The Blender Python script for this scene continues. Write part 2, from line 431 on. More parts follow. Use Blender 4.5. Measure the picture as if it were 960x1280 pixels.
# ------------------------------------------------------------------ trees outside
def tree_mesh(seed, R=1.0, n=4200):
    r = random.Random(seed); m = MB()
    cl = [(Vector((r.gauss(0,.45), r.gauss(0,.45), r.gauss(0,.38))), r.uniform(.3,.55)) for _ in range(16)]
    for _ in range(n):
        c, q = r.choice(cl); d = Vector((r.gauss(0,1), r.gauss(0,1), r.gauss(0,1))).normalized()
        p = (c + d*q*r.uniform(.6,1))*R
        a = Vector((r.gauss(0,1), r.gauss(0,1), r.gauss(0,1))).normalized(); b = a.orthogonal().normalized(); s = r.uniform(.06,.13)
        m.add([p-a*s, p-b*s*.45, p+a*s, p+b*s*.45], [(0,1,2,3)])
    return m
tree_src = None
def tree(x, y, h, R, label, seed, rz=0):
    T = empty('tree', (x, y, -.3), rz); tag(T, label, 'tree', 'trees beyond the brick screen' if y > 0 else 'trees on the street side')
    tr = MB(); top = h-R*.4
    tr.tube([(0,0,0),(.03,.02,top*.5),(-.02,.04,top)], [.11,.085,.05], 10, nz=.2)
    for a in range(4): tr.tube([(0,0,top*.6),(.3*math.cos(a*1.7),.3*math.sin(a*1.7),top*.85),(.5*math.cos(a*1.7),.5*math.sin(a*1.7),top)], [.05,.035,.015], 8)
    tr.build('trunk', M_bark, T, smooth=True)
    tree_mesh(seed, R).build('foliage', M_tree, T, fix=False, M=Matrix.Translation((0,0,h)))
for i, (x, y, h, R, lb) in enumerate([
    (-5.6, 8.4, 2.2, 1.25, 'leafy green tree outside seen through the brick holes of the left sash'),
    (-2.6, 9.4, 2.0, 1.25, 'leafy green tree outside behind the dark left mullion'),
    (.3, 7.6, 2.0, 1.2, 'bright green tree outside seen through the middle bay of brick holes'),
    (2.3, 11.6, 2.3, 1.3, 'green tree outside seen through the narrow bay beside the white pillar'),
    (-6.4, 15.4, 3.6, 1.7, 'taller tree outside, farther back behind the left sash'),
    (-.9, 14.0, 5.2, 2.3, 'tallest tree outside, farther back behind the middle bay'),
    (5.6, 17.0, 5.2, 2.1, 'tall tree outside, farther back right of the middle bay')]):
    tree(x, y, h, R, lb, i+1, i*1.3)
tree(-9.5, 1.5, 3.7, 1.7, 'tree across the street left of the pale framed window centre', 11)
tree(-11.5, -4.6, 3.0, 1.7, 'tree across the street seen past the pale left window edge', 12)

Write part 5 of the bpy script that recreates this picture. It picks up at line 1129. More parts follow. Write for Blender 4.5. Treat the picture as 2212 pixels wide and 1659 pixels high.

—————

* **WHAT YOU ARE ASKED TO DO**
Repeat all the records. Match each line exactly.

* **ANSWER TO THIS TASK**
The Blender Python script for this scene continues. Write part 2, from line 431 on. More parts follow. Use Blender 4.5. Measure the picture as if it were 960x1280 pixels.
# ------------------------------------------------------------------ trees outside
def tree_mesh(seed, R=1.0, n=4200):
    r = random.Random(seed); m = MB()
    cl = [(Vector((r.gauss(0,.45), r.gauss(0,.45), r.gauss(0,.38))), r.uniform(.3,.55)) for _ in range(16)]
    for _ in range(n):
        c, q = r.choice(cl); d = Vector((r.gauss(0,1), r.gauss(0,1), r.gauss(0,1))).normalized()
        p = (c + d*q*r.uniform(.6,1))*R
        a = Vector((r.gauss(0,1), r.gauss(0,1), r.gauss(0,1))).normalized(); b = a.orthogonal().normalized(); s = r.uniform(.06,.13)
        m.add([p-a*s, p-b*s*.45, p+a*s, p+b*s*.45], [(0,1,2,3)])
    return m
tree_src = None
def tree(x, y, h, R, label, seed, rz=0):
    T = empty('tree', (x, y, -.3), rz); tag(T, label, 'tree', 'trees beyond the brick screen' if y > 0 else 'trees on the street side')
    tr = MB(); top = h-R*.4
    tr.tube([(0,0,0),(.03,.02,top*.5),(-.02,.04,top)], [.11,.085,.05], 10, nz=.2)
    for a in range(4): tr.tube([(0,0,top*.6),(.3*math.cos(a*1.7),.3*math.sin(a*1.7),top*.85),(.5*math.cos(a*1.7),.5*math.sin(a*1.7),top)], [.05,.035,.015], 8)
    tr.build('trunk', M_bark, T, smooth=True)
    tree_mesh(seed, R).build('foliage', M_tree, T, fix=False, M=Matrix.Translation((0,0,h)))
for i, (x, y, h, R, lb) in enumerate([
    (-5.6, 8.4, 2.2, 1.25, 'leafy green tree outside seen through the brick holes of the left sash'),
    (-2.6, 9.4, 2.0, 1.25, 'leafy green tree outside behind the dark left mullion'),
    (.3, 7.6, 2.0, 1.2, 'bright green tree outside seen through the middle bay of brick holes'),
    (2.3, 11.6, 2.3, 1.3, 'green tree outside seen through the narrow bay beside the white pillar'),
    (-6.4, 15.4, 3.6, 1.7, 'taller tree outside, farther back behind the left sash'),
    (-.9, 14.0, 5.2, 2.3, 'tallest tree outside, farther back behind the middle bay'),
    (5.6, 17.0, 5.2, 2.1, 'tall tree outside, farther back right of the middle bay')]):
    tree(x, y, h, R, lb, i+1, i*1.3)
tree(-9.5, 1.5, 3.7, 1.7, 'tree across the street left of the pale framed window centre', 11)
tree(-11.5, -4.6, 3.0, 1.7, 'tree across the street seen past the pale left window edge', 12)

Write part 5 of the bpy script that recreates this picture. It picks up at line 1129. More parts follow. Write for Blender 4.5. Treat the picture as 2212 pixels wide and 1659 pixels high.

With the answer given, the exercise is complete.